As composições passeiam entre observações personalíssimas sobre o “algoritmo”, por exemplo, “Acabar com o xingamento ajuda a Civilização”, “Processo crítico em tempos de legalização da mentira”, neste último já se aproximando de posicionamentos políticos como em “O que é um fascista?”  onde perpassa por obras de, entre outros, George Orwell, Hanna Arendt, Theodor W. Adorno, “Exercícios para exorcizar o autoritarismo”, com afirmativas como “Sempre que alguém insulta, vitupera, ameaça, xinga e chuta ou se julga dono de toda cognição, deixa em dúvida se não esconde uma cauda sobre as vestes”. Em “Para não chocarmos com o fracasso” nos coloca diante da crise política observando que “O mundo está degradante por irmos desaprendendo a amar, pois falar em perda do humanismo não é suficiente”.

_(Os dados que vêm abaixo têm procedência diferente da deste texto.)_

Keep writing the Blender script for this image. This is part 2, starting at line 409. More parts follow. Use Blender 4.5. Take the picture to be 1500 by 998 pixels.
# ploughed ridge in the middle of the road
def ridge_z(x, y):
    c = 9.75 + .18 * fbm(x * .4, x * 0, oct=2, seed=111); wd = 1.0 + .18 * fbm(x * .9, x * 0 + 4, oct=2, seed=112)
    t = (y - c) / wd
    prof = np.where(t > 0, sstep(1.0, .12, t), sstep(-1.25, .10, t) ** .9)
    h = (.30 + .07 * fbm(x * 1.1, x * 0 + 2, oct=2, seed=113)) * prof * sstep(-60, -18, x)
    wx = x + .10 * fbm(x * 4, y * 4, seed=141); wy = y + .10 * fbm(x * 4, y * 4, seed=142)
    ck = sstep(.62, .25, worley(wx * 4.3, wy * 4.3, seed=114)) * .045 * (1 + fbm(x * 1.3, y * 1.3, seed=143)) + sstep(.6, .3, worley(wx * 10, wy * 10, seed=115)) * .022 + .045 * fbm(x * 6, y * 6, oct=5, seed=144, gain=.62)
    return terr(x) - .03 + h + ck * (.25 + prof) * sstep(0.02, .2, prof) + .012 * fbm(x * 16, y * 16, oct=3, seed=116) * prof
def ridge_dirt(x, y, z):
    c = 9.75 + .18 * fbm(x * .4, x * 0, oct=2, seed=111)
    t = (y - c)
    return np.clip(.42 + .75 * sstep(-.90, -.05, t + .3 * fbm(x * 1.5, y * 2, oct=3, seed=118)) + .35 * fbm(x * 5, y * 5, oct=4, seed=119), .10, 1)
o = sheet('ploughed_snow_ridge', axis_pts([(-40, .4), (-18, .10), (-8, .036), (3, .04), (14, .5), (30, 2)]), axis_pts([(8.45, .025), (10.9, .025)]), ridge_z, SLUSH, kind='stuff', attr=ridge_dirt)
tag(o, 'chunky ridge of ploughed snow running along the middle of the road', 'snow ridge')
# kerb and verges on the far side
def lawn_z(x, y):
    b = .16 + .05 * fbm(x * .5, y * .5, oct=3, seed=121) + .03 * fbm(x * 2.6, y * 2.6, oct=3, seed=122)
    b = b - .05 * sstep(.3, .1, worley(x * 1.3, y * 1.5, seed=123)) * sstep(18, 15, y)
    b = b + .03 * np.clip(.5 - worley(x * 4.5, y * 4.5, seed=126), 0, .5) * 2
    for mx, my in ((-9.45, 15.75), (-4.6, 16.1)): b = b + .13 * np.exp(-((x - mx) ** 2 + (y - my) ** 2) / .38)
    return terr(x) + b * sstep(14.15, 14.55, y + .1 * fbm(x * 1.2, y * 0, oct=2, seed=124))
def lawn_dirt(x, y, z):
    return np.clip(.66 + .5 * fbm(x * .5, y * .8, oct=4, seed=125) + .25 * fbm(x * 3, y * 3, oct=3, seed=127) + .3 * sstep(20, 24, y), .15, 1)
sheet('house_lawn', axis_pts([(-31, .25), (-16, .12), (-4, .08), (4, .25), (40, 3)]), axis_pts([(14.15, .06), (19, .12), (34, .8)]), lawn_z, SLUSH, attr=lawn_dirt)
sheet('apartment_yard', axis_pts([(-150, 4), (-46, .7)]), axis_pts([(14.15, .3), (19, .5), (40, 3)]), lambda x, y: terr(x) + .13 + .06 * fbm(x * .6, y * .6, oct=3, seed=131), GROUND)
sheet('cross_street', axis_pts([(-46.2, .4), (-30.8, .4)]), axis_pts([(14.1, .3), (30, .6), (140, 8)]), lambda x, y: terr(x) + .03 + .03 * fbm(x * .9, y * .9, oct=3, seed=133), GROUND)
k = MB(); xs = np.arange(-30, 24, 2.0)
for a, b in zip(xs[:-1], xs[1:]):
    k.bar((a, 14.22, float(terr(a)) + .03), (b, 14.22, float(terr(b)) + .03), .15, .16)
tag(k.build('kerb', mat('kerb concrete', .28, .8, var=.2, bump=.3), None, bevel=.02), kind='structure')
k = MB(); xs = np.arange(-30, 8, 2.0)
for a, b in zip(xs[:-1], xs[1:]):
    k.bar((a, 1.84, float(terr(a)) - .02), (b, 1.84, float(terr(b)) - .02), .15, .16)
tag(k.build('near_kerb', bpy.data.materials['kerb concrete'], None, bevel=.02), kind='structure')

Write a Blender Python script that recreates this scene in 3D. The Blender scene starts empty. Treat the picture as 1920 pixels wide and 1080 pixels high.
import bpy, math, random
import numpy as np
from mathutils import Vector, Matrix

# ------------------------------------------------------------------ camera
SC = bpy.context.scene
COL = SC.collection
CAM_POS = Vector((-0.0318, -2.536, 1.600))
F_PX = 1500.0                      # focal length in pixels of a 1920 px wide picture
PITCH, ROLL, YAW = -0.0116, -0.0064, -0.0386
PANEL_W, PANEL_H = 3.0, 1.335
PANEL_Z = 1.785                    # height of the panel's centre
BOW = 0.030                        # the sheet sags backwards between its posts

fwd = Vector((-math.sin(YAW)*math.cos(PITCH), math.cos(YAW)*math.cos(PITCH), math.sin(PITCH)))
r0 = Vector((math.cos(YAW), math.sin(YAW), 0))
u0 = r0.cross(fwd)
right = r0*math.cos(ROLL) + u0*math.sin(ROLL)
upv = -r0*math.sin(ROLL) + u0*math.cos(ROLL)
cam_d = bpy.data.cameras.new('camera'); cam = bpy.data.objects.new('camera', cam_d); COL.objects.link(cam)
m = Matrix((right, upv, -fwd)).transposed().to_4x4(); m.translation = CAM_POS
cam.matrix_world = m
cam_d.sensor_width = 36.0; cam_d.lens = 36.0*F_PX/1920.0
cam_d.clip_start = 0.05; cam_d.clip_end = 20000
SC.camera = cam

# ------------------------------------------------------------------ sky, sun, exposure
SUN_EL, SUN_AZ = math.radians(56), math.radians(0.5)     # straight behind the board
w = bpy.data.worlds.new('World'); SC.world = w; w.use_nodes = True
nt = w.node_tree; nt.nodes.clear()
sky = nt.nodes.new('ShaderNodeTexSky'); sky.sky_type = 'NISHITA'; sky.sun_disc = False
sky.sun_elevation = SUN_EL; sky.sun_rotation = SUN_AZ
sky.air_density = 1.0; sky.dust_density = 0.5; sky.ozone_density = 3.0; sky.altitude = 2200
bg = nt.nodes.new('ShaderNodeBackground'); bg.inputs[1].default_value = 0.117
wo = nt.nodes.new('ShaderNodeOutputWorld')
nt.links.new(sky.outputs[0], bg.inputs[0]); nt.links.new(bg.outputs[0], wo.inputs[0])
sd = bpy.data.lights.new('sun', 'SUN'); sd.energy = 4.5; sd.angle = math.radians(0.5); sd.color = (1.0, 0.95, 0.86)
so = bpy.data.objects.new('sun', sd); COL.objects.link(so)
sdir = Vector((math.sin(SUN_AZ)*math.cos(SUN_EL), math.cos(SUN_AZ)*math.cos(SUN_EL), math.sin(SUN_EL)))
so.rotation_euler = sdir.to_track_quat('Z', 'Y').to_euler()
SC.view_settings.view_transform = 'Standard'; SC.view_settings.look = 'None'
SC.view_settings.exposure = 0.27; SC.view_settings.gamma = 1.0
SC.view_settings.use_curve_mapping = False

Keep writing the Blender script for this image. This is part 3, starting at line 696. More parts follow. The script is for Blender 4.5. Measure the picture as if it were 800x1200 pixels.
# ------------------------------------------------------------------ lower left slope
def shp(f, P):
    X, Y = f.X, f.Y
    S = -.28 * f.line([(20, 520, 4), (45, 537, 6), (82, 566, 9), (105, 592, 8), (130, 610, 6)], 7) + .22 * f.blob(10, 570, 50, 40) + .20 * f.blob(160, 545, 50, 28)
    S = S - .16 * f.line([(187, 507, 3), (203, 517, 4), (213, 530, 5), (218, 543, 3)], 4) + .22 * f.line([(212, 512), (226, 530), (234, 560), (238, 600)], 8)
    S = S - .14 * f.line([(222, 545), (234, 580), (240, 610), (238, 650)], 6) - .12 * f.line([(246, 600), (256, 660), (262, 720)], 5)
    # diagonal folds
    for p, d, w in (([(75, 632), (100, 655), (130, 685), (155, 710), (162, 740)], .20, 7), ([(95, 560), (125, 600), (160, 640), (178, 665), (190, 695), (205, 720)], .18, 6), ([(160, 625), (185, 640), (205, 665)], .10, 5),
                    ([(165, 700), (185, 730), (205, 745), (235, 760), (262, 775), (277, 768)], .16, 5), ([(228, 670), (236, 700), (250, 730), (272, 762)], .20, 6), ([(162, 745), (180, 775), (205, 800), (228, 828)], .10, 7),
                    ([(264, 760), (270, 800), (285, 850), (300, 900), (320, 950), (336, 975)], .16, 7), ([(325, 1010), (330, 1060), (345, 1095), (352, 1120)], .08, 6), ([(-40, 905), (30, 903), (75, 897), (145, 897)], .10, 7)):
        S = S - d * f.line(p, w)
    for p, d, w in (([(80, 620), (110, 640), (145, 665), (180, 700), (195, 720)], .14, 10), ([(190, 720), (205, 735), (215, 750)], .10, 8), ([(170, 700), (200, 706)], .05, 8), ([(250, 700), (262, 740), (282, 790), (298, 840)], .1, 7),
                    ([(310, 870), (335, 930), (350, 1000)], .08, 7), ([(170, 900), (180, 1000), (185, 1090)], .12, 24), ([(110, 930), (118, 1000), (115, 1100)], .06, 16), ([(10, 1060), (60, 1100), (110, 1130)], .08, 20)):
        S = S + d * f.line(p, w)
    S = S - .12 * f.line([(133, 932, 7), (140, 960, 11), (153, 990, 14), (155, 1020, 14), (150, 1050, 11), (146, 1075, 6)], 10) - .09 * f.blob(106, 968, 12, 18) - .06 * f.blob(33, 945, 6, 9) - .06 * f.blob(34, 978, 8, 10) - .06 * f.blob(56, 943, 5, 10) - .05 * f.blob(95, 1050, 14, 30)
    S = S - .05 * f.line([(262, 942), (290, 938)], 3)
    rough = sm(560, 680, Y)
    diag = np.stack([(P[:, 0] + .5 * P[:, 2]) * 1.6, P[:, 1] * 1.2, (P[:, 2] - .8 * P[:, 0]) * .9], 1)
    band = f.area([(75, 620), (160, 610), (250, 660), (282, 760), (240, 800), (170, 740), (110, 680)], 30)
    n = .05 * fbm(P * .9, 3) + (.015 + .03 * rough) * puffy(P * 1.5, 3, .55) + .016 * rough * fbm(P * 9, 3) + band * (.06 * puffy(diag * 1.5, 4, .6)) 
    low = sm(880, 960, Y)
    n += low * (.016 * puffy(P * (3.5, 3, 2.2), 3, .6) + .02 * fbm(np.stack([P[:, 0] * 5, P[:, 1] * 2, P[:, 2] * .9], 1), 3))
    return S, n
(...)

Memorável é o artigo “Legado de resistência de Cecília Meireles”, que deveria ser divulgado largamente com o fim de propagar a vida e obra da grande poetisa e educadora. Apresenta a colaboração jornalística perseguida no Estado Novo, junto ao trabalho desenvolvido com o educador Anízio Teixeira. Suas viagens, seu conhecimento de línguas que a aproximou da literatura inglesa, francesa, italiana, espanhola, alemã, russa, hebraica e da escrita nos dialetos do grupo indo-irânico, traduzindo Rilke, Virginia Woolf, Lorca, Tagore, Maeterlinck, Anouilh, Pushkin, bem como, em 3 volumes, “As mil e uma noites”. Enfim, cito apenas tais detalhes para aguçar a curiosidade, havendo muito mais informações e reflexões que necessitam sua leitura. 
Outro poeta modernista também apresentado em várias de suas facetas é Manuel Bandeira, no texto “Muros”, que foi o discurso de posse de Salomão Sousa na Academia de Letras do Brasil.
Por todas as questões aqui levantadas, concluo por sugerir a leitura do livro em pauta, como dos mais destacáveis lançamentos do início deste ano de 2022.